_Short task_
Out of all the lines below, count those with the word "grey". Give the number only.

------------------------------------------------------------

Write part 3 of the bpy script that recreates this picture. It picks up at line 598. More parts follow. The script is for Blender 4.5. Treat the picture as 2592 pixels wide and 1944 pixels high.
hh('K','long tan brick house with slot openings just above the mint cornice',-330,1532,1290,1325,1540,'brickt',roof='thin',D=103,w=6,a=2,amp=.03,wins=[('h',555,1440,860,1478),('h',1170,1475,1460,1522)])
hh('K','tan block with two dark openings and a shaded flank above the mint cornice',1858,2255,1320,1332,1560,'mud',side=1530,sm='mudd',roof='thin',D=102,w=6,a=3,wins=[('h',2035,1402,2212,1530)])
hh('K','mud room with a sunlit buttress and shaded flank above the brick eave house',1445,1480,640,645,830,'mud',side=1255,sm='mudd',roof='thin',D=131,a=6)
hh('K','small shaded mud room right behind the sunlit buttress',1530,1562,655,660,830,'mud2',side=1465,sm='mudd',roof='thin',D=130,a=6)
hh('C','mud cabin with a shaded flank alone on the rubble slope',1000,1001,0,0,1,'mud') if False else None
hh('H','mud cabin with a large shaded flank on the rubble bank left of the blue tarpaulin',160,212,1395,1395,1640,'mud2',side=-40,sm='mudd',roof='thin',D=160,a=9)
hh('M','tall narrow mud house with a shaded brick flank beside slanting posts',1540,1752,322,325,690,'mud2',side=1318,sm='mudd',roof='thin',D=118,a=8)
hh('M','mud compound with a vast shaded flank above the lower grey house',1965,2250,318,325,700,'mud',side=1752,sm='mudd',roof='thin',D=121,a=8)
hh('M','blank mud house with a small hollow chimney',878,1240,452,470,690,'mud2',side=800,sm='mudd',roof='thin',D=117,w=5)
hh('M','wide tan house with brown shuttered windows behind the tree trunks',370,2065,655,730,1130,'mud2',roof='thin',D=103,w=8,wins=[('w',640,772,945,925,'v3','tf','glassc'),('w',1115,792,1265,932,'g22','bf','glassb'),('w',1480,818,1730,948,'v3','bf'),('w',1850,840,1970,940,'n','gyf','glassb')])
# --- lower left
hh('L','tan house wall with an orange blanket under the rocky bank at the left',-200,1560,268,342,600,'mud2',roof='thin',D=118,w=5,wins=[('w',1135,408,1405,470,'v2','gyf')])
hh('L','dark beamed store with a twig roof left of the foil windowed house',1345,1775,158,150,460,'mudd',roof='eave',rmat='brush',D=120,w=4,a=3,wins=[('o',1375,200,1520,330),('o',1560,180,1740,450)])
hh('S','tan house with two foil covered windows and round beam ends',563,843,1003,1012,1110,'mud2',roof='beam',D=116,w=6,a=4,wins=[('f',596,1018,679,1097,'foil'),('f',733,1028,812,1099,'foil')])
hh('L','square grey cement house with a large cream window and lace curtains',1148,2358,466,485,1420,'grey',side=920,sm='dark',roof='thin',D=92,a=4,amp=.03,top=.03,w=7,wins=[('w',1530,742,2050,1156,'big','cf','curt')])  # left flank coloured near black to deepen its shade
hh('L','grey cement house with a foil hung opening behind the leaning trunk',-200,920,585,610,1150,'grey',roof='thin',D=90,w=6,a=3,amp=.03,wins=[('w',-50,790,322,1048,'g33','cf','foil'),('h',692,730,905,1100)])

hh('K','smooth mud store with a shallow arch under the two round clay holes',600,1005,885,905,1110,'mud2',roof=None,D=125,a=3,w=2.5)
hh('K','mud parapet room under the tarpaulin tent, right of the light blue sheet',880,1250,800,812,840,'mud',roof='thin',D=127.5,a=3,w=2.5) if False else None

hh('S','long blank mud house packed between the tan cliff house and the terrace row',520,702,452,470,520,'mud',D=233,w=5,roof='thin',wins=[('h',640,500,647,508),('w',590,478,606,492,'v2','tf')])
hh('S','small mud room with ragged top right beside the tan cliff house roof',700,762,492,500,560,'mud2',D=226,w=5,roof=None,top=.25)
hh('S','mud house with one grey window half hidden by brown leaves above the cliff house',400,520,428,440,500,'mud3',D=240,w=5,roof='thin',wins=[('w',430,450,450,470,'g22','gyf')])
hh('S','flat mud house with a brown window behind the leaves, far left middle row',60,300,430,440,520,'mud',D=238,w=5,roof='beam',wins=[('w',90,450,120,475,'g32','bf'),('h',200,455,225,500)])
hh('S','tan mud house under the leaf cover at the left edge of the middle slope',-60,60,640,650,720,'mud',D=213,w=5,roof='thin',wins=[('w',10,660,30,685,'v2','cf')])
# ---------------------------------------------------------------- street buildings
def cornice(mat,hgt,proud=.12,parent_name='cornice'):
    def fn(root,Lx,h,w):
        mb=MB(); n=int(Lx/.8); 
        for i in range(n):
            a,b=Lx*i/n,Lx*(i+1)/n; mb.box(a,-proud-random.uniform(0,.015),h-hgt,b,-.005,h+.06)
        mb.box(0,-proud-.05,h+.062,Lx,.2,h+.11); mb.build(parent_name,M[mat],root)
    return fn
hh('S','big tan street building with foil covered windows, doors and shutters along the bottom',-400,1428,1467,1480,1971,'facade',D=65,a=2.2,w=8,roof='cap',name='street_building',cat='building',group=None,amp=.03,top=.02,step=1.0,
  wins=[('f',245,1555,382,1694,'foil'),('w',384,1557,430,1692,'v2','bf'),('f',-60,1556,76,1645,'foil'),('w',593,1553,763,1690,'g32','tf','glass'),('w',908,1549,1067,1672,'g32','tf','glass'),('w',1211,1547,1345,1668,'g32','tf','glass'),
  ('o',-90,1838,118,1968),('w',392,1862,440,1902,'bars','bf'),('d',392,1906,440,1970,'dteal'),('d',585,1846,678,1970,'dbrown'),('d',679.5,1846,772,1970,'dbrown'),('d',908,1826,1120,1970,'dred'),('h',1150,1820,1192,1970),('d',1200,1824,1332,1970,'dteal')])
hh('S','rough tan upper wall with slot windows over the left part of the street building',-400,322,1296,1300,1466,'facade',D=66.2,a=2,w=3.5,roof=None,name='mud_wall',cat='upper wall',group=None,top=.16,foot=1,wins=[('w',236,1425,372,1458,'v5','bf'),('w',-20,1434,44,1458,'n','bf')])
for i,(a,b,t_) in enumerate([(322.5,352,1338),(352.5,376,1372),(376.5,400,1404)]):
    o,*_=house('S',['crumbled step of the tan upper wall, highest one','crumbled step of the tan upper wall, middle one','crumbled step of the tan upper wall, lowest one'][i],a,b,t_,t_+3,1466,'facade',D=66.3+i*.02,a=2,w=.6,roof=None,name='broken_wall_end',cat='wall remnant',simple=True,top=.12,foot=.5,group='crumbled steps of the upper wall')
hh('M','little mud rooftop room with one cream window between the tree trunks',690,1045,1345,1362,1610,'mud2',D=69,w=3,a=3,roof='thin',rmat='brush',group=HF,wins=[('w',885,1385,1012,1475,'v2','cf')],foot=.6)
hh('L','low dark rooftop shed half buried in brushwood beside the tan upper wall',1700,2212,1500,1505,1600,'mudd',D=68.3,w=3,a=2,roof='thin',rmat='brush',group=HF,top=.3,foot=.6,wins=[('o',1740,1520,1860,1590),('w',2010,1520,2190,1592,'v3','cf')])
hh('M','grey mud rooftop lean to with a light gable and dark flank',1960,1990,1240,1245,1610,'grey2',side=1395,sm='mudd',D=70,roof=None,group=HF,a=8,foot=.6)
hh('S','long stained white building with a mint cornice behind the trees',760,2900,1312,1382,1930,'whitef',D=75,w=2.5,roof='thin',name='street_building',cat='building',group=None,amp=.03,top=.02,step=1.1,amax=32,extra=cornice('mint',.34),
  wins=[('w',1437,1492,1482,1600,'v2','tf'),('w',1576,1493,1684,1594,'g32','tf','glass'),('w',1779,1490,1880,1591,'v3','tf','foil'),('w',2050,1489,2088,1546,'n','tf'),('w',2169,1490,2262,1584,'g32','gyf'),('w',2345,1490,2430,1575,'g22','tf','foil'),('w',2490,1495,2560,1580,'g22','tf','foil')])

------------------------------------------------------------

_Solution to this problem_
5